Cuando la fe se convierte en forma, pierde su fuerza. Cuando la misa se transforma en museo, el Evangelio queda detrás de las vitrinas. Cuando el sacerdote se preocupa más por los ornamentos que por los fieles de su comunidad, la Eucaristía se convierte en ritual vacío. La sobriedad es el lenguaje de Dios. Jesús partió el pan en una mesa pobre, con las manos desnudas. Y fue allí, en la sencillez del gesto, donde se reveló el amor más grande.
Hoy, muchos fieles buscan esa autenticidad que D. Antonio defiende con valentía. Su mensaje no es una crítica estética, sino una llamada moral. Porque detrás del exceso litúrgico hay un riesgo mayor: el de una fe que se refugia en el templo para no enfrentarse a la calle. Una fe que se inclina ante el altar, pero no ante el sufrimiento del mundo. El cristianismo no se mide por la forma de comulgar, sino por la forma de amar.

Quizás sea hora de vaciar un poco nuestras iglesias para poder llenarlas de verdad. Quitar los “códigos de barras” que impiden ver lo esencial, limpiar el altar del ruido visual y del ego clerical, y volver al gesto simple y transparente del Evangelio. No se trata de pobreza estética, sino de riqueza interior. La fe no necesita brillo; necesita testimonio.
Que cada misa vuelva a ser lo que fue en el principio: una mesa compartida, una palabra viva, un pan partido para todos. Solo así el signo recuperará su sentido, y la Iglesia volverá a ser lo que debe ser: sacramento de comunión, no de distinción.
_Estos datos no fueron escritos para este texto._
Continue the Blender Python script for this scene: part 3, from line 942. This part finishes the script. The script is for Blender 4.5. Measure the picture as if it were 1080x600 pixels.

Monseñor Gómez Cantero ha puesto el dedo en la llaga. Y aunque muchos lo critiquen, ha recordado lo que el propio Jesús dijo: “Misericordia quiero y no sacrificios”. En ese eco evangélico se resume toda su enseñanza y la de quienes, como él, creen que una Iglesia adornada de oro, pero vacía de compasión no puede ser casa de Dios.